July 30th, 2010 7 comments

POM, the beverage company that turned an old pomegranate orchard into a money machine with POM Wonderful juices, is taking the Coca Cola Company, parent of Minute Maid, to court. The reason: false advertising.

According to POM, Minute Maid’s pomegranate juice name and label make it appear as if pomegranate is the main ingredient,

though the blend actually contains less than 0.3 percent of pomegranate juice and is over 99 percent apple and grape juice.

When customers see Minute Maid’s 59-ounce bottle selling for less than $4, compared to POM’s 16-ounce bottle at $4.99, they tend to opt for what appears to be a better deal.

But the issue goes beyond unfair competition, said POM spokesperson Rob Six. “Most people drink pomegranate juice for the health benefits.
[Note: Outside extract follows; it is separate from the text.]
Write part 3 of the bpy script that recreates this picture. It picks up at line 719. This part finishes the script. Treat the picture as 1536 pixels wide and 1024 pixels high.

So, it fools with people’s health,” Six said. “We see it more as a consumer issue – a consumer alert issue.” read more…

What you need to know:

While POM has a point – Minute Maid is being very deceptive here – POM is not clean of deception either. Both companies tout the health benefits of the fruit they turned to juice, but fail to mention that most of the nutritional value is lost in the process. Not to mention the ridiculous amounts of sugar in these drinks, at the same level of Soda Pop. The standard single person bottle of POM contains 17 teaspoons of sugar! That’s not healthy.

What to do at the supermarket:

How about buying real fruit and eating it to get the maximum benefit from the vitamins and antioxidants? If you’re thirsty, drink tap water instead. If you insist on juice as an occasional treat, go for what tastes better. From personal experience, POM is superior, but comes at a much higher price.